I’ve no love for that movie or for Mart Crowley who presented the straight image of the disordered homosexual personality as the truth. They ate it up and reveled in the pity it afforded them the privilege to feel for us.
I don’t believe in censorship, but it is a misguided theatrical dinosaur that deserves to be buried in the dustbin of regressive culture. Or at least directed to make clear the conceptual lies it contains.
chris33133
Precisely!
PSGuy5
I agree! This was a very damaging film for gays struggling to deal with their sexuality back in 1970. Growing up in the conservative Midwest, it was the only depiction of gay men I had seen up to that point. I remember thinking that being a homosexual must be miserable and this can’t be me.
dwes09
Interesting that Friedkin, who directed the film also directed Cruising which depicted homosexuality and particularly the leather community as likely to turn even someone who starts out heterosexual into a gay serial killer.
He must have found The Boys in the Band a perfect vehicle for his distaste for gays.
ladycookie
oh, please, Friedkin cast half the leather community in the Meatpacking District in the Village for his club scenes In Cruising. If he really had distaste for gays, he would have stayed far away from the poppers and slings that he eventually employed for those scenes. I guess Friedkin had a distaste for demons as well since he also directed The Exorcist? The Boys in the Band is still a fun, witty romp — I’ve seen it countless times. Playwright Mart Crowley himself said that he merely wrote about his group of friends around him at the time. Should we never explore what life was like pre-Stonewall lest you call it a dinosaur? I’m sorry you can’t laugh along with us after all these years.
DCguy
I wonder if they will update it all or if it will be word for word a reproduction.
Kangol
The Boys in the Band is a historical relic, but I’d pay to see all of these openly gay contemporary actors in it.
queerbec
A historical relic?
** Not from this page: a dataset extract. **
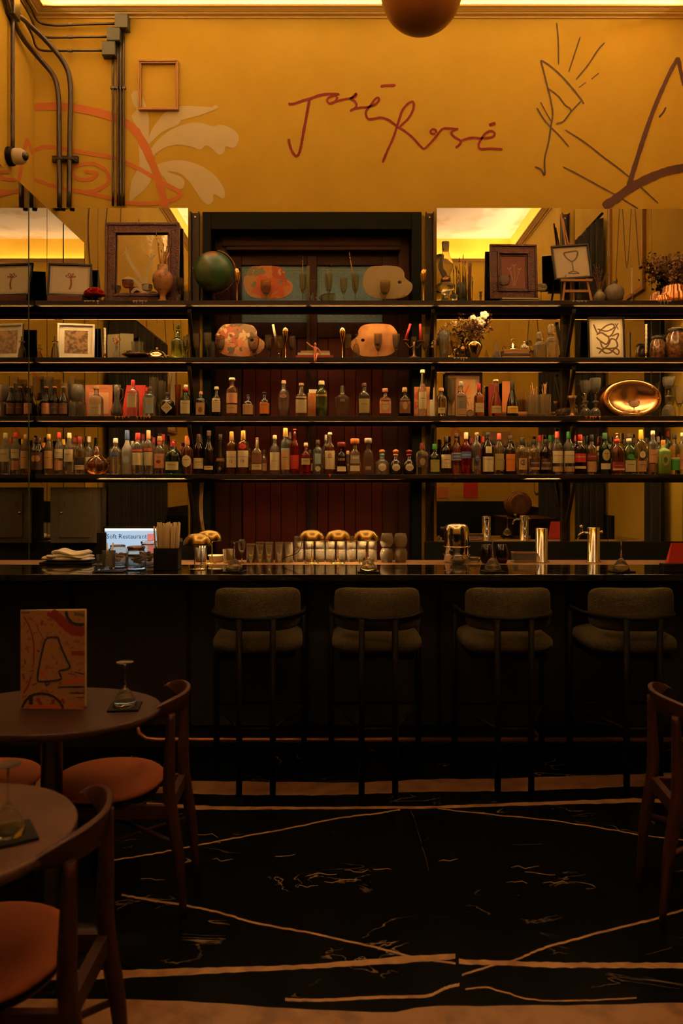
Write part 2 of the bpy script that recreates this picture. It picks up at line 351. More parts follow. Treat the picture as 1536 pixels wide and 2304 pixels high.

Nonsense. In the right hands (and Joe Mantello’s are among the best in the business), TBITB can remind us of a time in which self-loathing and familial and societal discrimination were foisted onto the LGTB community. It did seem like we lived in a parallel universe or underground like in the catacombs. It first appeared two years before Stonewall so our community’s awareness that we could stand up for ourselves and become an activist power was only beginning to be acknowledged and implemented. You can feel the beginning of such an awareness in Crowley’s play through the catty remarks and game playing that reveal the stirrings of an “I ain’t gonna take this anymore. Remember it was the Emory’s of our world who were among those who joined the drag queens in throwing the first garbage cans,
Greg
I love the movie. Almost every line is quotable and funny. It is how gay people are.
Greg
I could see Jim Parsons being Michael. Big time. The other side of Jim Parsons.